St Augustines Priory (Medieval Buildings) is a Grade I listed building in the Ashford local planning authority area, England. First listed on 13 October 1952. A Medieval Monastic remains. 1 related planning application.

St Augustines Priory (Medieval Buildings)

WRENN ID
gilded-belfry-thyme
Grade
I
Local Planning Authority
Ashford
Country
England
Date first listed
13 October 1952
Type
Monastic remains
Period
Medieval
Source
Historic England listing

Also on this page: related consents · flood risk · radon risk · detailed attributes ↓

Description

St Augustine's Priory is a monastic complex, later used as a farmhouse, dating from around 1253. It was restored in 1906 by J.T. Micklethwaite for R.H. Balston. The building is constructed of ragstone with a plain tiled roof. It comprises a first-floor hall, a three-storey tower, and a three-storey cross-wing.

The hall range features corner buttresses and a string course. It has 20th-century plate-traceried windows, with one genuine lancet window in the gable end. The north elevation incorporates a cill cornice to the first floor, raised centrally, with blocked doorways to the left and right, the latter containing a four-centred arch, and corbel heads. The remains of cloisters project from this elevation. The tower is two stages high externally, featuring small corner buttresses, a restored square-headed doorway, and shouldered lights. A shallow south-eastern angle vice rises to a hipped roof with gablets and a stack.

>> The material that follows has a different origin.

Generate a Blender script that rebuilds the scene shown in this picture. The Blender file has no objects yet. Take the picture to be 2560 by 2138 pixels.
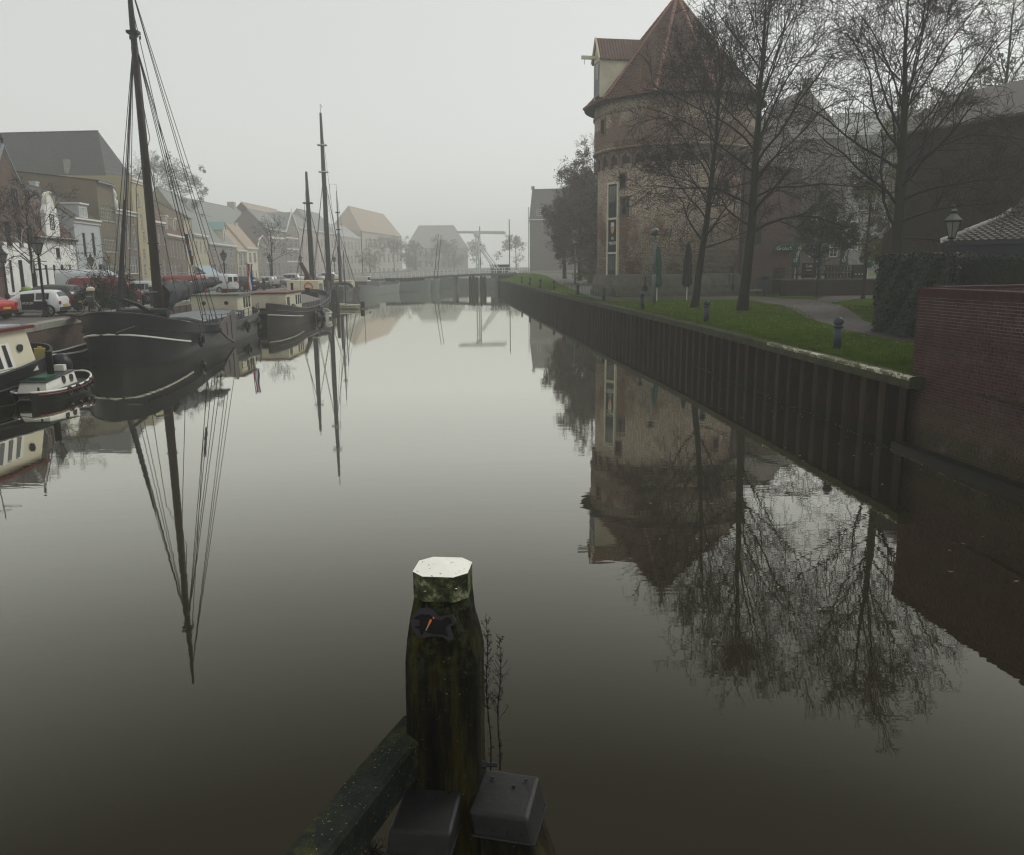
import bpy, math, random
import numpy as np
from mathutils import Vector, Matrix, Euler
S = bpy.context.scene
COL = S.collection
PI = math.pi
rad = math.radians

# ---------------------------------------------------------------- camera, world, sun, exposure
TH, RHO, FPX, IW, IH, HC = rad(11.3), rad(.52), 2047., 2560., 2138., 4.7
_F = np.array([0, math.cos(TH), -math.sin(TH)])
_R0 = np.array([1., 0, 0]); _U0 = np.array([0, math.sin(TH), math.cos(TH)])
_R = _R0 * math.cos(RHO) - _U0 * math.sin(RHO); _U = _U0 * math.cos(RHO) + _R0 * math.sin(RHO)
_C = np.array([0, 0, HC])
cd = bpy.data.cameras.new('camera'); cam = bpy.data.objects.new('camera', cd); COL.objects.link(cam)
cam.matrix_world = Matrix(((_R[0], _U[0], -_F[0], 0), (_R[1], _U[1], -_F[1], 0), (_R[2], _U[2], -_F[2], HC), (0, 0, 0, 1)))
cd.sensor_width = 36; cd.lens = 36 * FPX / IW; cd.clip_start = .1; cd.clip_end = 3000
S.camera = cam

W = bpy.data.worlds.new('World'); S.world = W; W.use_nodes = True
nt = W.node_tree; nt.nodes.clear()
SUN_EL, SUN_AZ = rad(44), rad(52)          # azimuth from +Y towards +X
sky = nt.nodes.new('ShaderNodeTexSky'); sky.sky_type = 'NISHITA'; sky.sun_disc = False
sky.sun_elevation = SUN_EL; sky.sun_rotation = SUN_AZ; sky.dust_density = 1; sky.air_density = 1
hs = nt.nodes.new('ShaderNodeHueSaturation'); hs.inputs['Saturation'].default_value = .12
nt.links.new(sky.outputs[0], hs.inputs['Color'])
b1 = nt.nodes.new('ShaderNodeBackground'); b1.inputs[1].default_value = .05; nt.links.new(hs.outputs[0], b1.inputs[0])
b2 = nt.nodes.new('ShaderNodeBackground'); b2.inputs[0].default_value = (.612, .624, .59, 1); b2.inputs[1].default_value = .95
ad = nt.nodes.new('ShaderNodeAddShader'); nt.links.new(b1.outputs[0], ad.inputs[0]); nt.links.new(b2.outputs[0], ad.inputs[1])
wo = nt.nodes.new('ShaderNodeOutputWorld'); nt.links.new(ad.outputs[0], wo.inputs[0])

sl = bpy.data.lights.new('sun', 'SUN'); sl.energy = 1.5; sl.angle = rad(22); sl.color = (1, .97, .92)
so = bpy.data.objects.new('sun', sl); COL.objects.link(so)
sd = Vector((math.sin(SUN_AZ) * math.cos(SUN_EL), math.cos(SUN_AZ) * math.cos(SUN_EL), math.sin(SUN_EL)))
so.rotation_euler = sd.to_track_quat('Z', 'Y').to_euler(); so.location = (60, 40, 60)
S.view_settings.view_transform = 'Standard'; S.view_settings.look = 'None'
S.view_settings.exposure = -0.22; S.view_settings.gamma = 1.0; S.view_settings.use_curve_mapping = False
S.cycles.max_bounces = 6; S.cycles.diffuse_bounces = 2; S.cycles.glossy_bounces = 3; S.cycles.transmission_bounces = 3
S.cycles.volume_bounces = 3; S.cycles.transparent_max_bounces = 6
S.cycles.use_denoising = True
try: S.cycles.denoiser = 'OPENIMAGEDENOISE'
except Exception: pass
S.cycles.filter_width = 1.25 if hasattr(S.cycles, 'filter_width') else 1.5
S.cycles.use_adaptive_sampling = True; S.cycles.adaptive_threshold = .015

# ---------------------------------------------------------------- surveying the photograph
def ray(px, py):
    return _F * FPX + _R * (px - IW / 2) - _U * (py - IH / 2)
def atZ(px, py, z):
    d = ray(px, py); return _C + d * ((z - HC) / d[2])
def atY(px, py, y):
    d = ray(px, py); return _C + d * (y / d[1])
def atX(px, py, x):
    d = ray(px, py); return _C + d * (x / d[0])

# ---------------------------------------------------------------- mesh building
class MB:
    def __init__(s): s.v = []; s.f = []; s.m = []
    def add(s, vs, fs, m=0):
        n = len(s.v); s.v.extend(vs)
        for f in fs: s.f.append(tuple(i + n for i in f)); s.m.append(m)
        return s
    def box(s, x0, x1, y0, y1, z0, z1, m=0):
        return s.add([(x0, y0, z0), (x1, y0, z0), (x1, y1, z0), (x0, y1, z0), (x0, y0, z1), (x1, y0, z1), (x1, y1, z1), (x0, y1, z1)],
                     [(0, 3, 2, 1), (4, 5, 6, 7), (0, 1, 5, 4), (1, 2, 6, 5), (2, 3, 7, 6), (3, 0, 4, 7)], m)
    def beam(s, a, b, w, h, m=0, up=(0, 0, 1), w2=None, h2=None):
        a = Vector(a); b = Vector(b); d = (b - a).normalized(); u = Vector(up)
        r = d.cross(u)
        if r.length < 1e-5: r = Vector((1, 0, 0))
        r.normalize(); u = r.cross(d).normalized(); w2 = w2 or w; h2 = h2 or h
        vs = []
        for p, ww, hh in ((a, w, h), (b, w2, h2)):
            for i, j in ((-1, -1), (1, -1), (1, 1), (-1, 1)): vs.append(tuple(p + r * (i * ww / 2) + u * (j * hh / 2)))
        return s.add(vs, [(0, 1, 2, 3), (7, 6, 5, 4), (0, 4, 5, 1), (1, 5, 6, 2), (2, 6, 7, 3), (3, 7, 4, 0)], m)
    def tube(s, pts, r, n=6, m=0, cap=True):
        pts = [Vector(p) for p in pts]; k = len(pts)
        rr = r if isinstance(r, (list, tuple)) else [r] * k
        vs = []; ref = None
        for i, p in enumerate(pts):
            d = (pts[min(i + 1, k - 1)] - pts[max(i - 1, 0)])
            if d.length < 1e-9: d = Vector((0, 0, 1))
            d.normalize()
            if ref is None: ref = Vector((0, 0, 1)) if abs(d.z) < .9 else Vector((1, 0, 0))
            a = d.cross(ref)
            if a.length < 1e-4: a = d.cross(Vector((0, 1, .3)))
            a.normalize(); b = a.cross(d); ref = b
            for j in range(n):
                t = 2 * PI * j / n; vs.append(tuple(p + a * (rr[i] * math.cos(t)) + b * (rr[i] * math.sin(t))))
        fs = []
        for i in range(k - 1):
            for j in range(n): fs.append((i * n + j, i * n + (j + 1) % n, (i + 1) * n + (j + 1) % n, (i + 1) * n + j))
        if cap: fs.append(tuple(range(n))[::-1]); fs.append(tuple((k - 1) * n + j for j in range(n)))
        return s.add(vs, fs, m)
    def lathe(s, prof, c=(0, 0, 0), n=12, m=0, a0=0):
        vs = []; fs = []
        for r, z in prof:
            for j in range(n):
                t = a0 + 2 * PI * j / n; vs.append((c[0] + r * math.cos(t), c[1] + r * math.sin(t), c[2] + z))
        for i in range(len(prof) - 1):
            for j in range(n): fs.append((i * n + j, i * n + (j + 1) % n, (i + 1) * n + (j + 1) % n, (i + 1) * n + j))
        if prof[0][0] > 1e-4: fs.append(tuple(range(n))[::-1])
        if prof[-1][0] > 1e-4: fs.append(tuple((len(prof) - 1) * n + j for j in range(n)))
        return s.add(vs, fs, m)
    def prism(s, poly, d0, d1, axis='y', m=0):
        # poly in the plane across axis; axis y: (x,z), axis z: (x,y), axis x: (y,z)
        n = len(poly)
        def P(p, d): return (p[0], d, p[1]) if axis == 'y' else ((p[0], p[1], d) if axis == 'z' else (d, p[0], p[1]))
        vs = [P(p, d0) for p in poly] + [P(p, d1) for p in poly]
        fs = [tuple(range(n)), tuple(range(2 * n - 1, n - 1, -1))] + [(i, i + n, (i + 1) % n + n, (i + 1) % n) for i in range(n)]
        return s.add(vs, fs, m)
    def build(s, name, mats, parent=None, loc=None, rz=0, smooth=False, kind=None):
        me = bpy.data.meshes.new(name); me.from_pydata(s.v, [], s.f)
        if not isinstance(mats, (list, tuple)): mats = [mats]
        for k in mats: me.materials.append(k)
        if len(mats) > 1: me.polygons.foreach_set('material_index', s.m)
        if smooth: me.polygons.foreach_set('use_smooth', [True] * len(me.polygons))
        me.update()
        return link(name, me, parent, loc, rz, kind)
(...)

The three-storey cross-wing has a low-angle buttress and a hipped roof with gablets, and small squared lights. Entry is gained via a depressed arched and chamfered doorway to the undercroft of the main hall, approached by a wooden porch. The undercroft is plain, and a 20th-century wooden turned baluster staircase leads to the main hall. Internal window reveals have been lowered to create seats; only the western window is potentially original. Blocked, chamfered arched doorways are visible on the northern face and to the right of the western window on the west wall. Embedded remains of moulded main beams of the screens passage/gallery are present at the south end. The roof is restored, with three crown posts on moulded tie beams and a wall plate. A spiral staircase runs the full height of the tower block, with chamfered arched doorways to the hall and each floor of the chamber block. The tower chamber features simple chamfered fireplaces and a moulded cross-beamed roof. The chamber cross-wing has a short moulded crown post to the upper room, which may have originally been a double-height chamber with an inserted first-floor ceiling. The tower roof incorporates three massively braced tie beams and scissor-braced rafters.

The function of the surviving buildings is not fully established, but they were likely the Infirmary hall, possibly the Refectory with Prior's Lodgings attached. The priory, founded by Sir John Mansell in 1253 and occupied by Augustinian Canons, was dissolved in 1536 and subsequently used as a farmhouse before undergoing restoration in 1906.

The remains include foundations and the remains of cloisters to the north. Beyond these lie the church (of St. Mary the Virgin and St. Nicholas), the Gate House, a Holy Well, and three fishponds (one acting as a moat to the south-west). The plan shares similarities with the Premonstratensian priory at East Langdon, Kent. The site was used as a storage base by smuggling gangs, notably the Ransley gang, in the 19th century.